OTE - Oregon Travel Experience

What’s “up” with those blue highway signs?

Posted on: August 17th, 2011 in Sign Programs |

We thought you might enjoy learning about how our blue highway signs (known in official language as “interstate logo signs”) and about the crew that maintains and installs signs.

Our sign crew partners with the Oregon Department of Transportation Sign Operations Department to manufacture the sign base.

Once our business customer has undergone the OTIC permit process, their logo is ready for installation.

How are the logos installed?

First, grab a reeeeeeeally tall ladder!

And extend it some more!

Then climb up the really tall ladder and begin to clean any surfaces on an existing sign. Sometimes the logos and the sign develop road grease and need to be cleaned, kind of like what’s going on here.

Josh F. climbs to the top of the really tall ladder and sets to work cleaning the logo placards. He’ll remove any logos that are damaged or ones that need repair.

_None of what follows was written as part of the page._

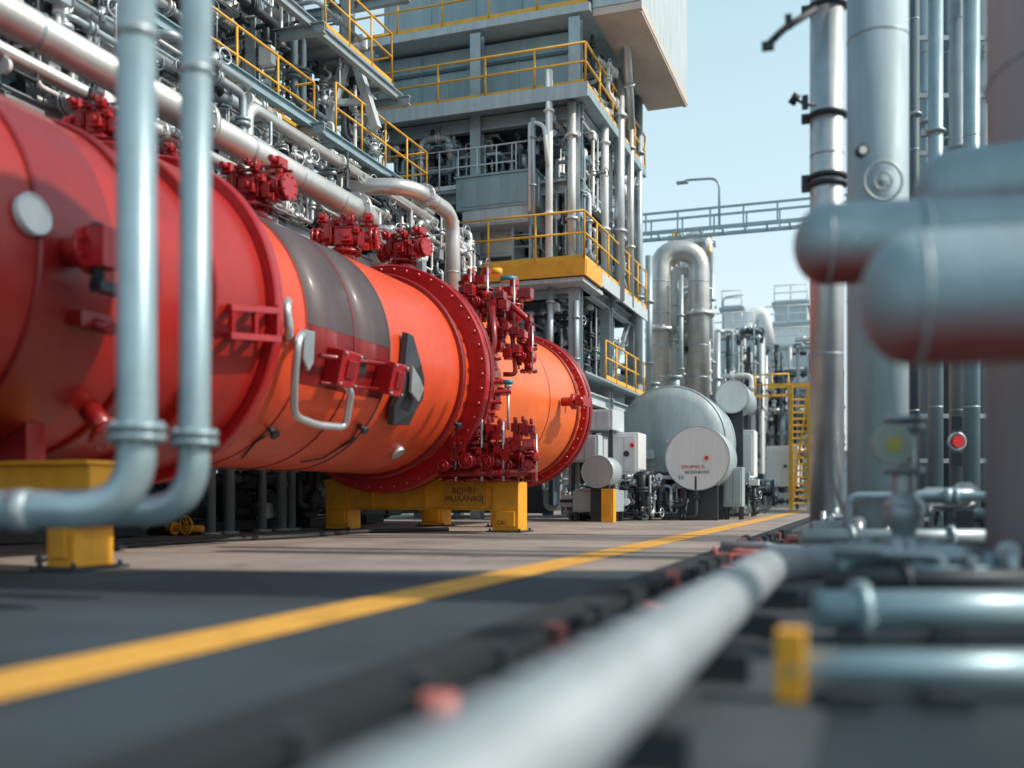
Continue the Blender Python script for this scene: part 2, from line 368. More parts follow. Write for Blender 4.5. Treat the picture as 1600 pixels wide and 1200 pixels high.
# ------------------------------------------------------------ red valves
def hand(m,c,ax,R,r=.018):
    m.torus(c,ax,R,r,22,6); A,B=frame(V(ax))
    for w in (0,PI/2,PI/4*3,PI/4):
        e=(A*math.cos(w)+B*math.sin(w))*R; m.tube([V(c)-e,V(c)+e],r*.6,6)
def tvalve(loc,label):
    t=thing('tee_valve',loc,label,'valve','red tee valves on top of the vessel'); c=V(loc)
    q=lambda x,y,z:c+V((x,y,z))
    m=MB(); m.cyl(q(0,0,-.05),q(0,0,.3),.16,n=20); m.cyl(q(0,0,.0),q(0,0,.05),.24,n=24); m.build('neck',M['red'],t)
    m=MB(); m.flange(q(0,0,.2),(0,0,1),.25,.05,10); m.build('neck_flange',M['rflange'],t)
    m=MB(); m.cyl(q(-.42,0,.42),q(.42,0,.42),.11,n=20); m.box(q(0,0,.42),(.3,.3,.26)); m.box(q(0,0,.58),(.5,.26,.05)); m.box(q(-.25,-.02,.5),(.13,.26,.22)); m.box(q(.27,-.02,.36),(.11,.3,.18)); m.build('body',M['red'],t,bevel=.01)
    for s in (-1,1):
        m=MB(); m.flange(q(s*.42,0,.42),(1,0,0),.17,.045,8); m.flange(q(s*.5,0,.42),(1,0,0),.17,.04,8); m.build('end_flange',M['red'],t)
        m=MB(); m.box(q(s*.36,0,.73),(.14,.2,.13)); m.cyl(q(s*.36,0,.6),q(s*.36,0,.72),.05); m.cyl(q(s*.36,-.1,.74),q(s*.36,-.2,.74),.045); m.build('actuator',M['red'],t,bevel=.012)
    m=MB(); m.bar(q(-.45,-.05,.68),q(.45,-.05,.68),.04); m.build('tie_bar',M['rflange'],t)
    m=MB(); m.bar(q(-.45,.08,.62),q(.5,.08,.64),.035); m.build('tie_bar',M['rflange'],t)
    m=MB(); m.box(q(.05,-.2,.42),(.18,.08,.18)); m.cyl(q(.05,-.16,.42),q(.05,-.3,.42),.05); m.build('bonnet',M['red'],t,bevel=.01)
    for i,(x,z,w) in enumerate(((-.12,.66,.09),(.1,.67,.11),(-.3,.28,.08),(.36,.26,.08),(.0,.74,.07),(.2,.52,.08))):
        m=MB(); m.box(q(x,-.14,z),(w,.1,w*1.2)); m.cyl(q(x,-.19,z),q(x,-.25,z),w*.3,n=8); m.build('block',M['red' if i%2 else 'rflange'],t,bevel=.006)
    m=MB(); m.path([q(-.44,-.12,.3),q(-.2,-.2,.3),q(-.2,-.2,.62),q(.15,-.2,.62),q(.15,-.2,.78)],.018,.04,8,4); m.build('tubing',M['rflange'],t)
    for x in (-.2,-.07,.07,.2):
        m=MB(); m.cyl(q(x,-.1,.6),q(x,-.1,.66),.018,n=6); m.build('bolt',M['steel'],t)
    return t
p=onv(398,318,-7.35); p.z=ZC+VR
tv=tvalve(p,'nearest sharp red tee valve on top of the vessel, over its big collar flange')
p2=onv(540,370,-7.35); p2.z=ZC+VR-.02; dup(tv,p2,.3,'middle red tee valve on the vessel top, between two larger ones',scale=.95)
p3=onv(632,400,-7.3); p3.z=ZC+VR+.26; dup(tv,p3,-.2,'red tee valve on top of the tall middle flange beside the silver elbow',scale=.9)
p4=onv(160,240,-7.35); p4.z=ZC+VR; dup(tv,p4,.1,'blurred red tee valve left of the two upright grey pipes',scale=.75)
p5=onv(268,268,-7.35); p5.z=ZC+VR; dup(tv,p5,.0,'blurred red tee valve seen between the two upright grey pipes',scale=.6)
def svalve(loc,label,group):
    t=thing('red_valve',loc,label,'valve',group); c=V(loc); q=lambda x,y,z:c+V((x,y,z))
    m=MB(); m.cyl(q(0,0,0),q(0,0,.5),.075,n=16); m.rev(q(0,0,.14),(0,0,1),[(.08,0),(.13,.05),(.14,.1),(.13,.15),(.08,.2)],16); m.build('body',M['red'],t)
    for z in (.02,.4,.46): m=MB(); m.flange(q(0,0,z),(0,0,1),.15,.035,8); m.build('flange',M['rflange'],t)
    m=MB(); m.box(q(0,-.05,.6),(.18,.16,.14)); m.box(q(.08,-.05,.72),(.09,.11,.1)); m.box(q(-.08,-.08,.3),(.05,.18,.24)); m.build('actuator',M['red'],t,bevel=.01)
    m=MB(); m.cyl(q(0,-.08,.24),q(0,-.24,.24),.045); m.flange(q(0,-.24,.24),(0,1,0),.09,.03,6); m.build('bonnet',M['red'],t)
    m=MB(); m.cyl(q(0,-.24,.24),q(0,-.31,.24),.014); hand(m,q(0,-.31,.24),(0,1,0),.085,.01); m.build('handwheel',M['red'],t)
    for i,(x,z) in enumerate(((.1,.1),(-.1,.52),(.11,.36),(-.11,.16))): m=MB(); m.box(q(x,-.13,z),(.07,.08,.09)); m.cyl(q(x,-.17,z),q(x,-.21,z),.022,n=8); m.build('block',M['rflange' if i%2 else 'red'],t,bevel=.005)
    m=MB(); m.tube([q(.13,-.1,0),q(.13,-.1,.75)],.016); m.build('stem',M['steel'],t)
    m=MB(); m.tube([q(-.13,-.1,.05),q(-.13,-.1,.7)],.014); m.build('stem',M['rflange'],t)
    return t
gl='red valves clustered at the foot of the middle flange'
Yl=15.9
sv=svalve(at(704,752,Yl),'leftmost red valve of the low cluster standing over the yellow stand',gl)
labs=['second red valve from the left in the low cluster over the yellow stand','third red valve from the left in the low cluster, taller than its neighbours','middle red valve of the low cluster over the yellow stand','third red valve from the right in the low cluster over the stand','second red valve from the right in the low cluster over the stand','rightmost red valve of the low cluster at the right end of the yellow stand']
for i,(x,sc,dy) in enumerate(((722,1.05,.3),(742,1.3,0),(762,1.2,.35),(780,1.25,0),(802,1.05,.2),(826,1.0,0))):
    dup(sv,at(x,752,Yl+dy),.25*(i%3-1),labs[i],scale=sc)
hd=thing('red_manifold',at(765,752,Yl),'red header pipe with flanges and blocks running through the low valve cluster','pipe manifold')
m=MB(); m.tube([at(690,712,Yl),at(840,708,Yl)],.08,14); m.build('header_pipe',M['red'],hd)
m=MB(); m.tube([at(690,740,Yl-.2),at(838,738,Yl-.2)],.055,12); m.build('drain_pipe',M['rflange'],hd)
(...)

Josh F. and Josh L. (Let’s just call them the two Js!) go to work scrubbing the sign and rinsing it clean with a really long brush and a really long hose.

Now the sign is sparkly clean and ready for a new logo placard.

Josh L. drills holes in the logo and makes sure they’re the right depth for the bolts used. Once you have the logos up 20 feet in the air, you don’t want them coming loose in a windstorm!

The two Js steady the logo placard for its ascent up the ladder.
Notice how really BIG the logo placard is?

That’s because when you’re whizzing by on the highway looking for a place to eat, your brain registers the logo, not the dimensions. We all thought that logos were tiny things until we saw this up close.
(I know,I know… silly eh?)

Josh L. thinks it looks secure. “Does it look all good from down there?”

He puts the finishing touches on the placard, making sure the surface is reflective and bright.

And here’s the finished product to the left.

Since the job is all done and things look great, the two J’s are satisfied.